What is being asked
Pull out from the material below all lines with "that".

Dataset section
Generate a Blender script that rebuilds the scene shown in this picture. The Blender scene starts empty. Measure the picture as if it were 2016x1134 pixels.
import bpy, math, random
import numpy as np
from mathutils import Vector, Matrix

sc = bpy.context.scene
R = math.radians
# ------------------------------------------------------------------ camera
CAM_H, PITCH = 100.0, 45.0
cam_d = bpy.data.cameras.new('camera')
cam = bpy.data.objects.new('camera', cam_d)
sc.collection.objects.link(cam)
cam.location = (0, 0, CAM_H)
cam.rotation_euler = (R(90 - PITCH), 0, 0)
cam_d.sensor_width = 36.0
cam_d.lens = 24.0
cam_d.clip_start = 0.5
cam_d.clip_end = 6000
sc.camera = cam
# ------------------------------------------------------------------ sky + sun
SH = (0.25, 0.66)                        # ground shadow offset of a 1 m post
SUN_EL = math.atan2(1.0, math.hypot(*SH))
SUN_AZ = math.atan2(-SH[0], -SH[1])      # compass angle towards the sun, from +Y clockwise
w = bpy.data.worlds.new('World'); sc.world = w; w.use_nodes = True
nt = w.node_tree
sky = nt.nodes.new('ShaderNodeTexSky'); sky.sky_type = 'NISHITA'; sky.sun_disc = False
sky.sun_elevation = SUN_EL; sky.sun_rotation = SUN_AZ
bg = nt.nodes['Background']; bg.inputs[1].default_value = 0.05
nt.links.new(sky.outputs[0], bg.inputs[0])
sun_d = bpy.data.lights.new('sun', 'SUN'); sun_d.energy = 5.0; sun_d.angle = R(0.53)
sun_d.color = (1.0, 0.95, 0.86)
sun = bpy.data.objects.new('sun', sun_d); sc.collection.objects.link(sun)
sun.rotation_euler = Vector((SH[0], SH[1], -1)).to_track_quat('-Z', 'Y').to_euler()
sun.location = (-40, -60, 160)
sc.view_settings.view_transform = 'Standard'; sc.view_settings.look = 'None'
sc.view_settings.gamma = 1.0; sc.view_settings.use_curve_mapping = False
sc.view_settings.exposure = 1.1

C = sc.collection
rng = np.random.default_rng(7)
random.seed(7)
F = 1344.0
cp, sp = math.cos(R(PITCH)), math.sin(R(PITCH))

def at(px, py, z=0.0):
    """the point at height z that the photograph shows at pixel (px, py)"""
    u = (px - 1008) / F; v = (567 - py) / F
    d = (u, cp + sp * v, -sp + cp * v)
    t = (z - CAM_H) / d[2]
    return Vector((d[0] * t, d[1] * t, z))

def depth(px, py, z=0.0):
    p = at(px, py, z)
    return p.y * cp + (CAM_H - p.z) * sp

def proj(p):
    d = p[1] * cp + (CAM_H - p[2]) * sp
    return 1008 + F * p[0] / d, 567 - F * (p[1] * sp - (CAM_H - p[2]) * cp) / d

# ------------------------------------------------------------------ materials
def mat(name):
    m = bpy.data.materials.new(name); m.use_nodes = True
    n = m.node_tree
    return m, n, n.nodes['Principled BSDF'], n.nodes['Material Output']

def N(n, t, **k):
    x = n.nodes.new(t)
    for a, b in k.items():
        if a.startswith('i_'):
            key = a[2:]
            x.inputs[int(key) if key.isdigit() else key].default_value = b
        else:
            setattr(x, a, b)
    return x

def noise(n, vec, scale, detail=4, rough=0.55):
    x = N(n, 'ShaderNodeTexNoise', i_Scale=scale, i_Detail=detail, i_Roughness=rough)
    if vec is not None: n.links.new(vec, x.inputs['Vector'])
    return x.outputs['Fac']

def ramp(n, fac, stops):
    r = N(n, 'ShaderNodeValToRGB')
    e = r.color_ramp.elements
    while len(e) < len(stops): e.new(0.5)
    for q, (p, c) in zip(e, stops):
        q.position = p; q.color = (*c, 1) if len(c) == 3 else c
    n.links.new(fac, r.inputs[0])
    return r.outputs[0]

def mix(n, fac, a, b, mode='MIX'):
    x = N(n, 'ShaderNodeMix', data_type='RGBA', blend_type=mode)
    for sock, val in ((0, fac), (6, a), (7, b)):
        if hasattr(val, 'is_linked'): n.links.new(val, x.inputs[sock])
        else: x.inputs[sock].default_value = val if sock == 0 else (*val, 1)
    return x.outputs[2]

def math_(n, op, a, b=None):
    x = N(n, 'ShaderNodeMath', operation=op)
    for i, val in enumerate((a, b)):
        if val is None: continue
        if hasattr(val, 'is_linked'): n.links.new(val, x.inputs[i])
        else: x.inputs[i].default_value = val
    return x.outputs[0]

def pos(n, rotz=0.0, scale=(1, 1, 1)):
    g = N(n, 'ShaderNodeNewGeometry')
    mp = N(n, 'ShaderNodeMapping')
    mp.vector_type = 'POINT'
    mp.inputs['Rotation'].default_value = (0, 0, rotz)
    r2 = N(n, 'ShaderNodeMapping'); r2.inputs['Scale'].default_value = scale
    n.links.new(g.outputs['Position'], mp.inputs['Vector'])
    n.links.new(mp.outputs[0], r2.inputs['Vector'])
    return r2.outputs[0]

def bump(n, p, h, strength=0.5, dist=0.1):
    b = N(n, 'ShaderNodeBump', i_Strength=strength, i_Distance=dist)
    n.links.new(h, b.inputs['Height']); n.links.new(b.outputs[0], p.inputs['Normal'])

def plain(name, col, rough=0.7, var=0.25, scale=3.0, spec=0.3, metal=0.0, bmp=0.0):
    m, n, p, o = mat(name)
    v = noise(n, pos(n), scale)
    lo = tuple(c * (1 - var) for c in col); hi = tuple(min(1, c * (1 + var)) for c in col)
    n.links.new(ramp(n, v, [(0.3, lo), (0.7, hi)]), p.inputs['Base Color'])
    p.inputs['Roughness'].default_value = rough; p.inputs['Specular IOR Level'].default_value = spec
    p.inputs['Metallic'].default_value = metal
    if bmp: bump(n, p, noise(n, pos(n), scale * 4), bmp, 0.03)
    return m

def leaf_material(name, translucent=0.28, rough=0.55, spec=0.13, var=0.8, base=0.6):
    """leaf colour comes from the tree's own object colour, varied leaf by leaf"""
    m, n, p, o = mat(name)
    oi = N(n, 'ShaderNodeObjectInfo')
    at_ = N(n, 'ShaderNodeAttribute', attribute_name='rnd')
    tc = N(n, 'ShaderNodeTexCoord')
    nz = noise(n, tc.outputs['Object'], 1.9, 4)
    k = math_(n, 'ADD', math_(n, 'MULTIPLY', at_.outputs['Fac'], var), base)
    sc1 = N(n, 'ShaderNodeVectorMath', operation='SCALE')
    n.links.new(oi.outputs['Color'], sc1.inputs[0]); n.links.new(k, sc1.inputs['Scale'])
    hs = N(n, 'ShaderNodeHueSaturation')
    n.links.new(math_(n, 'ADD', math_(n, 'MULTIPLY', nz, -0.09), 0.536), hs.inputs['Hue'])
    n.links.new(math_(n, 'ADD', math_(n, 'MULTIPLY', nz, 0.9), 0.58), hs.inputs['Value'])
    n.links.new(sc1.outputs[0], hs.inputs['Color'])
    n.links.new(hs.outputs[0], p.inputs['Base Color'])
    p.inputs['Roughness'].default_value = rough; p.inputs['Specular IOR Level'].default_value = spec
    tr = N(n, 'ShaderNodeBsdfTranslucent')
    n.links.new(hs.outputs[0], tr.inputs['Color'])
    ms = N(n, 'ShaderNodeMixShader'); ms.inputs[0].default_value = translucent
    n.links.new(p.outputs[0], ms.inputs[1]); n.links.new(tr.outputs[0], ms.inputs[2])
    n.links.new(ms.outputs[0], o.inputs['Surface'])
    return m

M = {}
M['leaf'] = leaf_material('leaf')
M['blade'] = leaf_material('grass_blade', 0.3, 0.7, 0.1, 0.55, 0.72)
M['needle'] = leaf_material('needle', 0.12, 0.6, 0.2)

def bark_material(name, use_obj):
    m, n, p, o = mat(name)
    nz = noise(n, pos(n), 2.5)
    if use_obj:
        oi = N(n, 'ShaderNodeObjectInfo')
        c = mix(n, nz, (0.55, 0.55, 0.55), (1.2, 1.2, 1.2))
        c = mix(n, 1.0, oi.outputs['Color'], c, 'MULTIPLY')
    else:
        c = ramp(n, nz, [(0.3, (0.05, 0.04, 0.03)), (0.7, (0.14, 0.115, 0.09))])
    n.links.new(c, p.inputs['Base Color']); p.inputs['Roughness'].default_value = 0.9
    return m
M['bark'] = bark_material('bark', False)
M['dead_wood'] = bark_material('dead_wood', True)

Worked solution
Generate a Blender script that rebuilds the scene shown in this picture. The Blender scene starts empty. Measure the picture as if it were 2016x1134 pixels.
    """the point at height z that the photograph shows at pixel (px, py)"""